17
NL
• Plaats de freesas in freeshouder (5).
• Draai de freeshoudermoer aan zodat de frees
goed vast zit.
• Draai de freeshoudermoer los wanneer u de
frees wilt vervangen.
De freeshouder vervangen
Afb. E
De juiste afmeting van de freeshouder moet voor
het overeenkomstige type freesbit (frees) worden
gebruikt.
• Druk de spindelvergrendeling (7) in en
draai de freeshoudermoer (6) totdat het
in de vergrendeling vastklikt. Houd de
spilvergrendeling tijdens deze procedure
ingedrukt.
• Draai de freeshoudermoer los m.b.v. een
sleutel.
• Vervang de freeshouder.
• Draai de freeshoudermoer vervolgens weer
vast zodat het op de juiste plaats vastzit.
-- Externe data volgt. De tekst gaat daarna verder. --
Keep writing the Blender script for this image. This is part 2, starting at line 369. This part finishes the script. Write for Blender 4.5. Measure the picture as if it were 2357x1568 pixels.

De parallelgeleider aanpassen
Afb. A
De parallelgeleider is een handig hulpstuk bij het
nauwkeurig frezen op een vaste afstand van de
rand van een werkstuk.
• Plaats de freesas in freeshouder.
• Schuif de parallelgeleider met de
geleiderbeugels in de bodemplaat en zet het
vast met de vleugelmoeren.
De malgeleider bevestigen
Afb. C
De malgeleider is een handig hulpstuk om een
patroon te frezen.
• Bevestig de malgeleider (18) op de bodemplaat
(3) met behulp van de schroeven (17).
De adapter voor stofafvoer bevestigen
Afb. B+D
Gebruik de stofadapter om het stof af te voeren.
In het geval dat de adapter niet bevestigd is op de
machine, dient u als volgt te handelen:
• Bevestig de stofadapter (13) met de schroeven
(17) op bodemplaat (3).
• Plaats de slang van uw stofzuiger op de
stofbuis (19).
Zorg voor een goed zicht op uw
werkstuk door de uitlaat achter de
machine te houden.
4. GEBRUIK
De ON/OFF schakelaar (aan/uit)
• Om de machine in te schakelen houdt u de on/
off schakelaar ingedrukt (1).
• Wanneer u de on/off schakelaar (1) loslaat zal
de machine uitschakelen.
• Zet de machine niet neer wanneer de motor
nog draait. Plaats de machine niet op een
stoffig oppervlak. Stofdeeltjes kunnen dan in
het mechanisme komen.
Gebruikstips
• Na het inschakelen van de machine dient u
te controleren of de machine de maximale
snelheid heeft bereikt voordat u het werkstuk
gaat bewerken.
• Klem het werkstuk vast en zorg ervoor dat het
niet kan wegschieten wanneer u aan het frezen
bent.
• Houd de machine stevig vast en beweeg het
gelijkmatig over het werkstuk. Druk niet op de
machine.
• Gebruik geen frezen die tekenen van slijtage
vertonen. Versleten frezen hebben een negatief
effect op de efficiëntie van de machine.
• Schakel na gebruik altijd eerst de machine
uit voordat u de stekker uit het wandcontact
haalt.
Snelheidinstelling
De gewenste snelheid kan vooraf worden
ingesteld met de draaiknop. De snelheid kan ook
tijdens het frezen worden gewijzigd.
1 - 2 = lage snelheid
3 - 4 = gemiddelde snelheid
5 = hoge snelheid
Max = maximale snelheid
De gewenste snelheid is afhankelijk van het
materiaal en kan worden vast gesteld door een
test. Verder vereisen frezen met een grotere
diameter een lagere rotatiesnelheid.